Which regulatory changes would accelerate deployment of small modular reactors?

Regulatory bottlenecks and practical fixes

Deployment of small modular reactors (SMRs) is slowed more by regulatory processes than by technology in many countries. Experts such as Jacopo Buongiorno of Massachusetts Institute of Technology emphasize that predictable, repeatable approval pathways and early design-certification reduce cost and investor risk. The U.S. Nuclear Regulatory Commission and other national regulators can accelerate deployment by adopting streamlined licensing that separates factory certification from site-specific approvals, expands pre-application design reviews, and establishes clear timelines for regulatory decisions. Such predictability lowers the financing premium that has hindered past nuclear projects.

Risk-informed, performance-based rules

Shifting from prescriptive rules to risk-informed, performance-based regulation would let regulators focus resources on safety-significant functions rather than legacy requirements designed for large reactors. Mark Holt of the Congressional Research Service has described how graded oversight tailored to smaller, inherently safer designs shortens review cycles. Changes could include acceptance of probabilistic risk assessments for emergency planning, clearer criteria for reduced exclusion zones for passive-cooling designs, and regulatory acceptance of modular factory quality assurance programs. These measures preserve safety while recognizing different failure modes of SMRs.
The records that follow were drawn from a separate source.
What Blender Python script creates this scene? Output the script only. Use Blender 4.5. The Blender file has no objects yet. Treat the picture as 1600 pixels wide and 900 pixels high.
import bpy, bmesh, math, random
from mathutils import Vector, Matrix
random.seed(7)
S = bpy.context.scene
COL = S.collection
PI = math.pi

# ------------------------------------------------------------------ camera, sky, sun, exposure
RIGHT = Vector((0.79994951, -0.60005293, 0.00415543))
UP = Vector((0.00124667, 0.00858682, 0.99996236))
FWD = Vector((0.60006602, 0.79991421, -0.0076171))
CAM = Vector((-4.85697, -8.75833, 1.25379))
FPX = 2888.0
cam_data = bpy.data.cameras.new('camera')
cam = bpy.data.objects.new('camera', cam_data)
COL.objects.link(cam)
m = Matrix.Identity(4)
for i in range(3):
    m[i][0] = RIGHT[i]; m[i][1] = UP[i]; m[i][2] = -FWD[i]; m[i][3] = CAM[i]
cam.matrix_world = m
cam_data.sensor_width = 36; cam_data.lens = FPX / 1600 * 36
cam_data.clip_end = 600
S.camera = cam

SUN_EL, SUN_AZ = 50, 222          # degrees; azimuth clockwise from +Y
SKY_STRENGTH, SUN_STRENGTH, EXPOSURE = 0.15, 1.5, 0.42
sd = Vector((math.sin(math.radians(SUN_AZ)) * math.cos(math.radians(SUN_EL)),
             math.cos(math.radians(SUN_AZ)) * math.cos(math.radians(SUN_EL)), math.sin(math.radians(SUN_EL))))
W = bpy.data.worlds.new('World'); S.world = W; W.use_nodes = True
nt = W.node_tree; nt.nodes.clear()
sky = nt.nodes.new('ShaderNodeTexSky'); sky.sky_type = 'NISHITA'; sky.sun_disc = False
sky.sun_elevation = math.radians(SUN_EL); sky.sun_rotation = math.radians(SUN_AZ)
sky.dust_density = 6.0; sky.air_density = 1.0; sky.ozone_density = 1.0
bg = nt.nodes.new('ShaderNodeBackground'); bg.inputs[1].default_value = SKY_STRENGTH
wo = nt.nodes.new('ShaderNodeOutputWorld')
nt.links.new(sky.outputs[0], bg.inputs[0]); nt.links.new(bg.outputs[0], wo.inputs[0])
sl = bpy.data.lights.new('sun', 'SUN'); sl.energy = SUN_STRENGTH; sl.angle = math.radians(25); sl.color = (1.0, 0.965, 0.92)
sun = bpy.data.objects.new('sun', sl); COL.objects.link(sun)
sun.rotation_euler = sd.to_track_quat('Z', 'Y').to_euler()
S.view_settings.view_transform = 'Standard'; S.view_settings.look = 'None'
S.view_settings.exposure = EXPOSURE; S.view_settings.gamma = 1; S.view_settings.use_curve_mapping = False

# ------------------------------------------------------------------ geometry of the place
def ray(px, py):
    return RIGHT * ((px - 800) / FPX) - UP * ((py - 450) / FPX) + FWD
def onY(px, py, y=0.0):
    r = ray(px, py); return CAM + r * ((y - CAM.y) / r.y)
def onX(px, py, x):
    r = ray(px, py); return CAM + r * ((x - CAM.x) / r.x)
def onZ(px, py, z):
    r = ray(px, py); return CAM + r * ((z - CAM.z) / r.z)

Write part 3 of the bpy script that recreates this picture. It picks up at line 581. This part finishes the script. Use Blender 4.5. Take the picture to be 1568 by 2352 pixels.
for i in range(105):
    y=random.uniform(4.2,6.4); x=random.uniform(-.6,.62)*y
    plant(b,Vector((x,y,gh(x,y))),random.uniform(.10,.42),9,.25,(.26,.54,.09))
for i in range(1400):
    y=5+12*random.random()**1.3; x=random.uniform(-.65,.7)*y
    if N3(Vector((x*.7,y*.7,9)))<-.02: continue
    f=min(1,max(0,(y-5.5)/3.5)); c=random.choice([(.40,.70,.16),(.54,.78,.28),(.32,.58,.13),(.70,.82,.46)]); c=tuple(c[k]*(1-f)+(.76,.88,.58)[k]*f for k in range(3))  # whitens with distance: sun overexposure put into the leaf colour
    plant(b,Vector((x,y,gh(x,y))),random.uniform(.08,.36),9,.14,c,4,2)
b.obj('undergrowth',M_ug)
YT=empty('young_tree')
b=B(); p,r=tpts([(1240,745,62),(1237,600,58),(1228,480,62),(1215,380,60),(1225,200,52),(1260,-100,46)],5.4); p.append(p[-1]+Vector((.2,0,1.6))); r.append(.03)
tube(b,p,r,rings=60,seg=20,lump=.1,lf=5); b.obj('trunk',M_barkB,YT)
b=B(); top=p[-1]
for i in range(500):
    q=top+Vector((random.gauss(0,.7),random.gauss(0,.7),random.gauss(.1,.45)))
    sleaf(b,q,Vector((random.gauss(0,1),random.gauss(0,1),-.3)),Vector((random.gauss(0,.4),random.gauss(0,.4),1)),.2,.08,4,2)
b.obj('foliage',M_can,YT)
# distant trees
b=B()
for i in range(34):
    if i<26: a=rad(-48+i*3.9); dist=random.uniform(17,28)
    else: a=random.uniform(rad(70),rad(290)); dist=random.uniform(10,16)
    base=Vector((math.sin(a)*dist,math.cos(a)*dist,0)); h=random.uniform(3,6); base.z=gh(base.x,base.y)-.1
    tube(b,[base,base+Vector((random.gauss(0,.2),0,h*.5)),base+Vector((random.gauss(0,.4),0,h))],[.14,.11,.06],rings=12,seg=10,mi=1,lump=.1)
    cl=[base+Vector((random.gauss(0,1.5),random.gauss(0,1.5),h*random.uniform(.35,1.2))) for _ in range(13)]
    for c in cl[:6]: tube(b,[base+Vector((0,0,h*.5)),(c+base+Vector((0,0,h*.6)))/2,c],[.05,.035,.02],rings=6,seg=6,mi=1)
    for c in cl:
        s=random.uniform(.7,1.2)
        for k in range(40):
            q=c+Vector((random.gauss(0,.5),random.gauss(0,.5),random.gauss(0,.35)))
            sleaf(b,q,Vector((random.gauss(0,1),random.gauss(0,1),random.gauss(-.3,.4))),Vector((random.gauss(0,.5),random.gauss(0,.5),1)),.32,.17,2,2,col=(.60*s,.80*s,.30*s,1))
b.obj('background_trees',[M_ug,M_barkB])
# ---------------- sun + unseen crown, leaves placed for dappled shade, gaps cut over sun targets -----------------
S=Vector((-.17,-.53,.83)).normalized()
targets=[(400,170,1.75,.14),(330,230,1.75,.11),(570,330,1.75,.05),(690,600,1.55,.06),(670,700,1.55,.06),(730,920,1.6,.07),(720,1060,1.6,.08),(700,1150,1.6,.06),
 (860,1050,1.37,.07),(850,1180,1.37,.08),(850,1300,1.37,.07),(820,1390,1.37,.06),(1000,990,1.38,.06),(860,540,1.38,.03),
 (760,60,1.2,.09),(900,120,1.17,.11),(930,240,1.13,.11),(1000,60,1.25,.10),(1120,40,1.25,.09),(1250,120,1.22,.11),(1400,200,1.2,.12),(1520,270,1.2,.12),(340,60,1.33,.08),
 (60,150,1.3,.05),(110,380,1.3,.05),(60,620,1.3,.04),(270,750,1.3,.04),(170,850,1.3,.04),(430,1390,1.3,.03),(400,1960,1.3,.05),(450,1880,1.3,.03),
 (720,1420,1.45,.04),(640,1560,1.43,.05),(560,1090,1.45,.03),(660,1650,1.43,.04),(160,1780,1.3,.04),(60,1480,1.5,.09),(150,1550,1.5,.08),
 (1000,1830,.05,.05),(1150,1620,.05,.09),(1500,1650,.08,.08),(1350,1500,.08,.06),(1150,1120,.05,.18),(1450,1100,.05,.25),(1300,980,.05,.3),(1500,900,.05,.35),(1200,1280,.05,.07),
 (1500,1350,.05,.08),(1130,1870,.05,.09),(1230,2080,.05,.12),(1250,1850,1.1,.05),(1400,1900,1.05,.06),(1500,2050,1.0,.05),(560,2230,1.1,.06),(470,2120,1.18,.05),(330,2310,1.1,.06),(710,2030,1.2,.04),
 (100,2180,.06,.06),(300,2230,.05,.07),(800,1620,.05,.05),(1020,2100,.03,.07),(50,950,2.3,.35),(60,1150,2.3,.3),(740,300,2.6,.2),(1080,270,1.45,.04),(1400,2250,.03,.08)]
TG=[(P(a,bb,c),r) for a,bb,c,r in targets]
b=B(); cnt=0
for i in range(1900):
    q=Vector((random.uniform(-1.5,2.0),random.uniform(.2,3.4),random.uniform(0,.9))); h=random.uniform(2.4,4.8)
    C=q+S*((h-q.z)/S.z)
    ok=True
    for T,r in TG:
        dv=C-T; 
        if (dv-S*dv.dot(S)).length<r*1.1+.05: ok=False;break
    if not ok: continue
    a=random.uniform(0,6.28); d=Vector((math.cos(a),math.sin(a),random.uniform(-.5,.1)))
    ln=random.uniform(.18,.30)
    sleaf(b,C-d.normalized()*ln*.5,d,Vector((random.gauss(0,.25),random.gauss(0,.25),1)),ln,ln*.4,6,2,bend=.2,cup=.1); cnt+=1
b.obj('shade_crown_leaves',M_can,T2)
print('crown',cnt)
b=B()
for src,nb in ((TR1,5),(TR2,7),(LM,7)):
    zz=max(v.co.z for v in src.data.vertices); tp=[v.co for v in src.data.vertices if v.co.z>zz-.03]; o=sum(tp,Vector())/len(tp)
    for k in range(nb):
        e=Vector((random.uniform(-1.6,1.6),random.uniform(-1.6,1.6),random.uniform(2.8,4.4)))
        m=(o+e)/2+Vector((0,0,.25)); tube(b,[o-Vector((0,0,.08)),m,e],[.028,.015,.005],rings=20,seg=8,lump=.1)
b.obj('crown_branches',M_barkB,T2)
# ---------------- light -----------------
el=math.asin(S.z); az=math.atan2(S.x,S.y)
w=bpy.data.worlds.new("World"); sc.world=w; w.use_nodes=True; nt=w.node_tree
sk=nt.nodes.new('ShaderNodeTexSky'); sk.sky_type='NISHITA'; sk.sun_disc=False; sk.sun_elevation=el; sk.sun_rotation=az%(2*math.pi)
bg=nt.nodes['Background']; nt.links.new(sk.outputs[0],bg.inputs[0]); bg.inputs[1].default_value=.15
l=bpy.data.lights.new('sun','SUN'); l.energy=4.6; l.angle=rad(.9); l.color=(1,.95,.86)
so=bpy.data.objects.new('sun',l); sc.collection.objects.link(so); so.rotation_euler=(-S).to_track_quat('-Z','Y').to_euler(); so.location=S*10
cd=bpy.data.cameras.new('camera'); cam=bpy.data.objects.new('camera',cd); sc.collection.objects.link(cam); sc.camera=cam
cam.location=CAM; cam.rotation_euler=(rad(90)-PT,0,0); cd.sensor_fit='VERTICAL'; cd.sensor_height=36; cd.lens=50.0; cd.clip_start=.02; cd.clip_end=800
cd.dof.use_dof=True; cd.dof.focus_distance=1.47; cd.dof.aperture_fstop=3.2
International harmonization and supply-chain certification

Harmonized standards across jurisdictions and mutual recognition of design certifications would reduce duplication and enable factory manufacturing at scale. Institutions such as the International Atomic Energy Agency provide guidance on multinational approaches to licensing and safeguards that can be adopted by national regulators to ease cross-border deployment. Design standardization combined with internationally recognized certification speeds export and supports global supply chains, with positive economic and environmental implications for regions seeking low-carbon baseload power.

Societal, territorial, and environmental considerations

Regulatory change must integrate public engagement, Indigenous and local territorial rights, and transparent waste-management expectations. Environmental benefits from lower operational emissions are weighed against long-term waste stewardship and siting impacts on communities. Regulators that require early and genuine community consultation, clear decommissioning funding rules, and culturally aware decision processes increase social license and reduce litigation delays.

Adopting graded licensing pathways, risk-informed criteria, international harmonization, and robust community frameworks would materially accelerate SMR deployment while maintaining safety and environmental protection.